Dimensi kegunungan pada dasarnya berkenaan dengan keempat pilar TPB dan akan bersentuhan dengan setidaknya delapan goals TPB. Dengan demikian menjadi tantangan sekaligus peluang saat ini adalah membunyikan dimensi kegunungan dalam RPJMN 2020-2024, yang tidak lama lagi akan ditetapkan. Permasalahan wilayah pegunungan, dapat dikatakan nyaris bersifat seragam pada skala nasional. Dalam arti, apa yang terjadi di wilayah pegunungan Bawakaraeng tidak bersifat unik, terlepas bahwa memiliki spesifikasinya sendiri. Nampaknya peran nyata jejaring pencinta alam, setidaknya sebagai katalisator, menjadi penting dan berkepentingan untuk membunyikannya.
Haruskah menunggu terlebih dahulu dituangkan dalam RPJMN baru selanjutnya melakukan rencana aksi? Tidak perlu. Dewasa ini sudah tersedia skema dukungan untuk TPB melalui kelembagaan filantropi di tanah air. Artinya, peluang untuk berbuat sudah tersedia, tinggal bagaimana mempersiapkan dan menyusun seperangkat rencana aksi yang valid, akuntabel dan mampu dilaksanakan. Menghadirkan rencana aksi, tentu bukan hal yang mudah dan sederhana, apalagi membutuhkan ketekunan dalam memanfaatkan pendekatan keilmuan yang mumpuni. Tetapi semua ini hanyalah persoalan tekad dan kemauan untuk dapat menunaikannya.
Pertanyaan akhirnya, saat ini dibutuhkan pemetaan menuju rencana aksi, yaitu apa dan oleh siapa? Cara pandang dan rumusan kegiatan yang perlu dipetakan antara lain; bagaimana melembagakan kegiatan terutama untuk mengelola dan memvisualisasikan data serta informasi yang dibutuhkan, mendorong kajian antropologi kependudukan, mengajukan share vision, menggalang komitmen dan dukungan kerjasama pihak pemerintah daerah, menggerakkan persiapan sosial menuju terbentuknya kapasitas swatantra (Self Organizing Capacity) di tengah masyarakat melalui pendekatan PLSD, agar pada akhirnya mampu menawarkan seperangkat rencana aksi.
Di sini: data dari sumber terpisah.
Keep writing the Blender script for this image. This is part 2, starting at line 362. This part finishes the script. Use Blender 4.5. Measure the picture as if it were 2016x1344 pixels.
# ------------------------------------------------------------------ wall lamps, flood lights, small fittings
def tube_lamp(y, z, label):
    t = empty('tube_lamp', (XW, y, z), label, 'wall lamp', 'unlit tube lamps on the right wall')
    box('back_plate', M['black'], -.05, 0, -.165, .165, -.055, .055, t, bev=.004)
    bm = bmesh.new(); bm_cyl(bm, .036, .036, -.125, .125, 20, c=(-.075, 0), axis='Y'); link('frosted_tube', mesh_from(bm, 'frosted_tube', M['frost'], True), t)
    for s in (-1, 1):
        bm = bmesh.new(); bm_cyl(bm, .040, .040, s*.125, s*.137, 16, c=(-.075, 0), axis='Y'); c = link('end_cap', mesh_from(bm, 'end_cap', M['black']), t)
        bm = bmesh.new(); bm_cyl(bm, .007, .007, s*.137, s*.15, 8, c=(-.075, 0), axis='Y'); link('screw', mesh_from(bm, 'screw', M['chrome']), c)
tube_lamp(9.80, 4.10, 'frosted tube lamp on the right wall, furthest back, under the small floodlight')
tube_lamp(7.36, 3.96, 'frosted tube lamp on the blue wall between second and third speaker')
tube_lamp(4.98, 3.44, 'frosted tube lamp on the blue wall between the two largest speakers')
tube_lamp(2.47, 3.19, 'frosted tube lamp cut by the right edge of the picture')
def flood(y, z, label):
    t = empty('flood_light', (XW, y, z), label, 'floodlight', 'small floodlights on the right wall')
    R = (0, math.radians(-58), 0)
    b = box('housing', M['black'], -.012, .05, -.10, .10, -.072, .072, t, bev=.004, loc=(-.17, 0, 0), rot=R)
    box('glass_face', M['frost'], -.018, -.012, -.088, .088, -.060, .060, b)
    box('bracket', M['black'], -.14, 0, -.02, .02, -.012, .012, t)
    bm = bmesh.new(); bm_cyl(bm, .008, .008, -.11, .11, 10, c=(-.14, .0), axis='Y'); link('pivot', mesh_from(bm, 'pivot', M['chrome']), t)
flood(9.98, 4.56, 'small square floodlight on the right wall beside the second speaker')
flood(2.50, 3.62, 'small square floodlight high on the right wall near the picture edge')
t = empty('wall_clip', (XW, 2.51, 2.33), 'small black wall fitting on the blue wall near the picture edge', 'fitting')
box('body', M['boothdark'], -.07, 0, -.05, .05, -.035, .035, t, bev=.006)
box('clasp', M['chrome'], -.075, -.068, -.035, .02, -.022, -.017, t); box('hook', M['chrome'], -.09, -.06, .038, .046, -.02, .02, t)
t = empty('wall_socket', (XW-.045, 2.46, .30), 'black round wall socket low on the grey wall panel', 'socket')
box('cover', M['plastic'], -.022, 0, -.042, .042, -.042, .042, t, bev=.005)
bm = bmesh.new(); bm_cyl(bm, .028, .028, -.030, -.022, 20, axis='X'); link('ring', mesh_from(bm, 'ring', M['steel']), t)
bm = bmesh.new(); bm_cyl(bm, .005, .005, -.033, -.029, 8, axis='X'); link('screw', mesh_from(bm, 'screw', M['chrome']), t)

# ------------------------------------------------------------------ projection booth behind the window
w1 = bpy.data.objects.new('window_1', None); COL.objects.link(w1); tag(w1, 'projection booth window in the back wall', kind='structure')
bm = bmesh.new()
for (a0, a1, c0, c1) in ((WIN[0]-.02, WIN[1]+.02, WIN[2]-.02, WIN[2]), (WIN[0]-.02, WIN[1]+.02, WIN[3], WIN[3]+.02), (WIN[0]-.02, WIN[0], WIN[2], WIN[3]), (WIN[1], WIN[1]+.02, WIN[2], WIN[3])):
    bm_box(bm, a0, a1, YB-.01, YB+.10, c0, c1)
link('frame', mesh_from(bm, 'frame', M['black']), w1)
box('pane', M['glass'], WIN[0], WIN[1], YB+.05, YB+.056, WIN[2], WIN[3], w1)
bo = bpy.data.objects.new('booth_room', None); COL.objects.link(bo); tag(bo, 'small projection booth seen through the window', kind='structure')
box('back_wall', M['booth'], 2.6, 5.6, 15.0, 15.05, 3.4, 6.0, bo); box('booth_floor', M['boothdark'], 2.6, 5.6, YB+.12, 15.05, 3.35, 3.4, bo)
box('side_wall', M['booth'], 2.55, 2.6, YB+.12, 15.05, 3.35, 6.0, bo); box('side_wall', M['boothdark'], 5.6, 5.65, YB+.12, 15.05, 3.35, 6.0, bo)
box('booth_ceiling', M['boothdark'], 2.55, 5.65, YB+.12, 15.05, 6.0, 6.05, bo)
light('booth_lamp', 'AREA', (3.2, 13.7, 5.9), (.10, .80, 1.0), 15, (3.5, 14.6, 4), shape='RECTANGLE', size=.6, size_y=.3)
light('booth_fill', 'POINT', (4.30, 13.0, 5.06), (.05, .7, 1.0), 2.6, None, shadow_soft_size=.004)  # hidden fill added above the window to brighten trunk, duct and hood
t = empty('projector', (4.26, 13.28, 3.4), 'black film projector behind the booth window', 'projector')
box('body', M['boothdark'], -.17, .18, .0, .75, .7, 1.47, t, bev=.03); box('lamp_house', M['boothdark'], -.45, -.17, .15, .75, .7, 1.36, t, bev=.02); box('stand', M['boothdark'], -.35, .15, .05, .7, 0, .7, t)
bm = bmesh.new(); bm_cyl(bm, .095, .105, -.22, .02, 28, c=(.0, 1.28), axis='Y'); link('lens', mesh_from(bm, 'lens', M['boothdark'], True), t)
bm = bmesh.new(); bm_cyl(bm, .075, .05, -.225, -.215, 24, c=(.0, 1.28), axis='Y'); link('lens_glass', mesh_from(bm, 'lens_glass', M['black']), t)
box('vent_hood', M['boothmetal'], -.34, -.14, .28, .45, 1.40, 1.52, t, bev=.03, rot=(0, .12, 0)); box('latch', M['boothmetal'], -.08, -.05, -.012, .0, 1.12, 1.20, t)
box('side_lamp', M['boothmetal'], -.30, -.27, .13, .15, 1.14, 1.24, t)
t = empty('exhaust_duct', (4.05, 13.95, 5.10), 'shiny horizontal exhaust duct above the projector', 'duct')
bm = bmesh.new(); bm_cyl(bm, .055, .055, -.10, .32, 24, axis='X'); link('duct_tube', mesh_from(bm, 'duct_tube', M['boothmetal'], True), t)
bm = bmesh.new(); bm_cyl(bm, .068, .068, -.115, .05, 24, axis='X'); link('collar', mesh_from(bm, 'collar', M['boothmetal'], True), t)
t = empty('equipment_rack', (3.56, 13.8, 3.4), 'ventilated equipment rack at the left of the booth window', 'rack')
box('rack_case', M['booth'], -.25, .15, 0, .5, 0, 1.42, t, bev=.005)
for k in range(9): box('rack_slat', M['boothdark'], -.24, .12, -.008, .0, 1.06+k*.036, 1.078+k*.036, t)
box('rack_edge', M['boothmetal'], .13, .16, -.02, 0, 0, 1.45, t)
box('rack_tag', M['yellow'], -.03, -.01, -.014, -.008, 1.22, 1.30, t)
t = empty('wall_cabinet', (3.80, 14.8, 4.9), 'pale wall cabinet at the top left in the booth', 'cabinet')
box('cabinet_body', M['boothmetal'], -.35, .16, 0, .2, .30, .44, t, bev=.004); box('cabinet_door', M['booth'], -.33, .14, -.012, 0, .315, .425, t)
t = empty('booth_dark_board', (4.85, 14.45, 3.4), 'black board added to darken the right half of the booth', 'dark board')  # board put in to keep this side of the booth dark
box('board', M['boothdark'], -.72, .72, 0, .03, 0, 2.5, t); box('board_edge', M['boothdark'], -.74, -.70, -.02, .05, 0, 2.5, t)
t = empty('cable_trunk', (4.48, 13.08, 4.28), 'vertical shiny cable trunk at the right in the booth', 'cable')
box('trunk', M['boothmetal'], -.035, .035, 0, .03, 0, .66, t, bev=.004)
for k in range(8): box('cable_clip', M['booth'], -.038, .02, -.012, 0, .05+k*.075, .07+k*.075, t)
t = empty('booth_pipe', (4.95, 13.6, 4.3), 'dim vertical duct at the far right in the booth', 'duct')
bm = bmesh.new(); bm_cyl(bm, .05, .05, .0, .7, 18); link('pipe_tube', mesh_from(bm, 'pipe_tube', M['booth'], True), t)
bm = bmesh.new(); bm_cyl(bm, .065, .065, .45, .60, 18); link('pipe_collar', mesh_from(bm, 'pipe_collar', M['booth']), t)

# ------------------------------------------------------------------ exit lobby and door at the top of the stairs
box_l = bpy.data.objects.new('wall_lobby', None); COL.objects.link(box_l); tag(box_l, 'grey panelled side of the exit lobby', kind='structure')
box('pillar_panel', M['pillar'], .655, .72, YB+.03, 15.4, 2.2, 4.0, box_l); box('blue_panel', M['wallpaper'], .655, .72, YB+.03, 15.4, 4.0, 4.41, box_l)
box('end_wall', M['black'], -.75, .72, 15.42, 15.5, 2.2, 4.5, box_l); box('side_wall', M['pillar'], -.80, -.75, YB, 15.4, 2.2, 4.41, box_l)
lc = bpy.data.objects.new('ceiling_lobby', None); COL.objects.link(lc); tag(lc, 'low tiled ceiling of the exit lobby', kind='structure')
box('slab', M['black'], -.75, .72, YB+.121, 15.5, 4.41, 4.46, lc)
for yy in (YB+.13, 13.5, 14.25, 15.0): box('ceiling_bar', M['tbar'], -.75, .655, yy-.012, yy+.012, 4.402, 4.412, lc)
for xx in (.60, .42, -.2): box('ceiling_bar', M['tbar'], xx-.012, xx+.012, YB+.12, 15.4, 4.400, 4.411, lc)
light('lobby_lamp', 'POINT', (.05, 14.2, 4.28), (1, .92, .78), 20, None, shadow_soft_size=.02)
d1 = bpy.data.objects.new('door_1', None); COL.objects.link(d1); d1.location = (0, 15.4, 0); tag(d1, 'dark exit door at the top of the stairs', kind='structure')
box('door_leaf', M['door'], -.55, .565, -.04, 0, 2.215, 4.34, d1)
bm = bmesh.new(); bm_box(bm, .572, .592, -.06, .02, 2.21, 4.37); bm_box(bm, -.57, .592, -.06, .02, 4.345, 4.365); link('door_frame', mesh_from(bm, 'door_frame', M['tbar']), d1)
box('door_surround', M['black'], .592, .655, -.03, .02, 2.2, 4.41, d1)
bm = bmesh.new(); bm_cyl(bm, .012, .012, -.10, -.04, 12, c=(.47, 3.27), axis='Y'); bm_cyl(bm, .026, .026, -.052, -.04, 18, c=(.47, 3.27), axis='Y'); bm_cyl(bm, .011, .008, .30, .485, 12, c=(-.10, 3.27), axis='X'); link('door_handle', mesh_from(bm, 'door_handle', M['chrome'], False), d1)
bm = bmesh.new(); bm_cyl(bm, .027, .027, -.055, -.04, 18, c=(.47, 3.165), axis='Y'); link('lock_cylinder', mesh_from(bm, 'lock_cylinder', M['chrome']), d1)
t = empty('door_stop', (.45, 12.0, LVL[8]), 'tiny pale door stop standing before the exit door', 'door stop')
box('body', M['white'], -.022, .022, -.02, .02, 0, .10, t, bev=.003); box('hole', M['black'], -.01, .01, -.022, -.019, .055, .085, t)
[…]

Sebagai penutup, pengabdian pada masyarakat berkelanjutan menjadi niscaya bagi wilayah pegunungan Bawakaraeng. Untuk itu, para pencinta alam perlu segera berjejaring dan memanfaatkan skema dukungan filantropi yang tersedia. Mungkinkah? Hanya akan mungkin bila sejatinya wawasan dasarnya adalah kebutuhan, bukan sekadar keinginan.